Der Fischmarkt darf demnächst am Sonntagmorgen also nur von 11:00 Uhr bis 15:00 Uhr stattfinden, entscheidet die Bezirksleiterin. Ein politisch korrekter Fischmarkt soll es werden, die Besucher sollen dort, Kaffee und Kuchen mit Abstand zu sich nehmen.

Die Aale sind bedroht, sie sind dabei auszusterben. Die Weltmeere sind verschmutzt, und die Überfischung findet ca. 100 km vor Europas Küsten statt. Die ankommenden Jungtiere haben die lange Reise geschafft und entwickeln sich dort von Larven in Glasaale, sie machen sich bereit, das Salzwasser zu verlassen. In dieser Phase werden sie als Delikatesse betrachtet, sie laufen große Gefahr, eingefangen und nach Asien abtransportiert zu werden.

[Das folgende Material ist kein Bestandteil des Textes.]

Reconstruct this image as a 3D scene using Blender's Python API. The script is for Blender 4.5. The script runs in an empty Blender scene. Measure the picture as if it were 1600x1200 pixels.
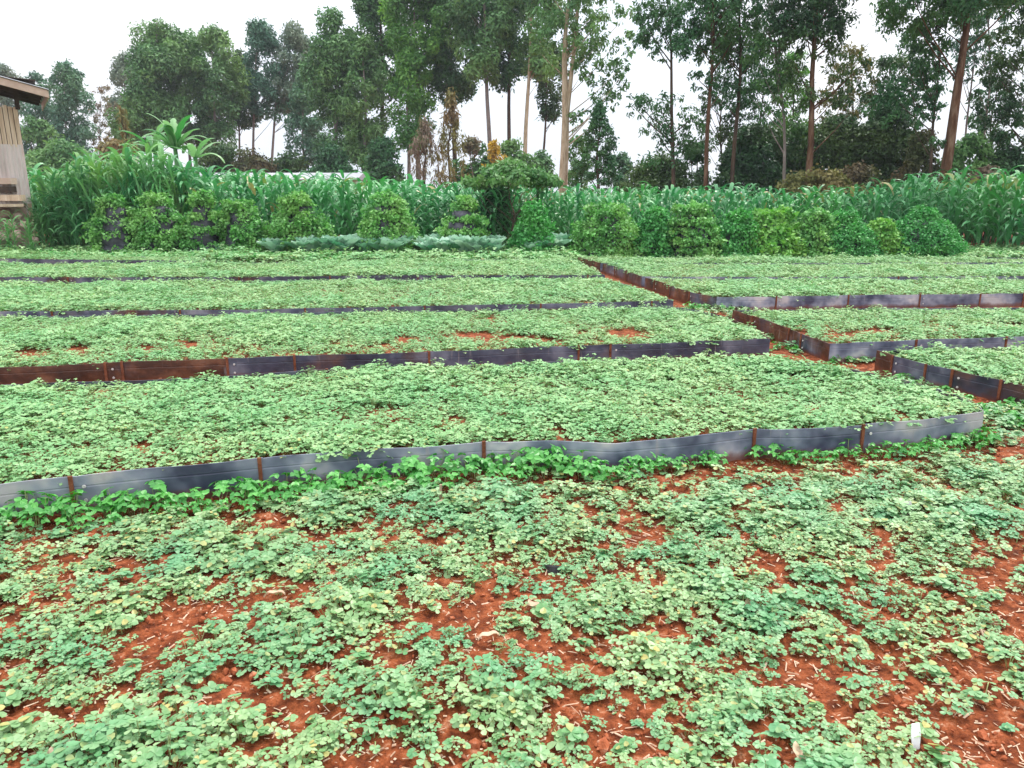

Wir werden vielleicht nie herausfinden, wie sie sich paaren. Aber sie werden sich immer wieder auf die Reise machen, sie werden zweimal im Leben die unfassbaren 5.000 Kilometer auf sich nehmen, die Hinreise als Larve und die Rückreise als ausgewachsenes Tier. Nur um sich zu lieben.

Und die Menschen? Mit Kontaktsperre und Mundschutz ist es nicht einfach, sich kennenzulernen. Bei Kaffee und Kuchen gelingt es oft nicht, die zwischenmenschliche Hürde zu überwinden. Wir werden uns etwas einfallen lassen müssen.

Wir sitzen um die Mittagszeit nachdenklich auf dem Fischmarkt mit Sicht auf die Elbe, an desinfizierten Tischen. Wir lassen hoffnungsvoll all unsere Daten dort, Name, Telefonnummer, verfügbare Zeiten. Wir unterhalten uns hinter der Maske, lächeln vielleicht, oder sind das doch nur die Falten?

Wir träumen von Fernreisen, vielleicht in die Karibik, wir träumen von Sportevents, fit sein, Fett abbauen, ein fernes Ziel setzen und etwas dafür tun, überhaupt wieder Ziele haben zu dürfen. Wir träumen von der Liebe, wir träumen einfach so vor uns hin.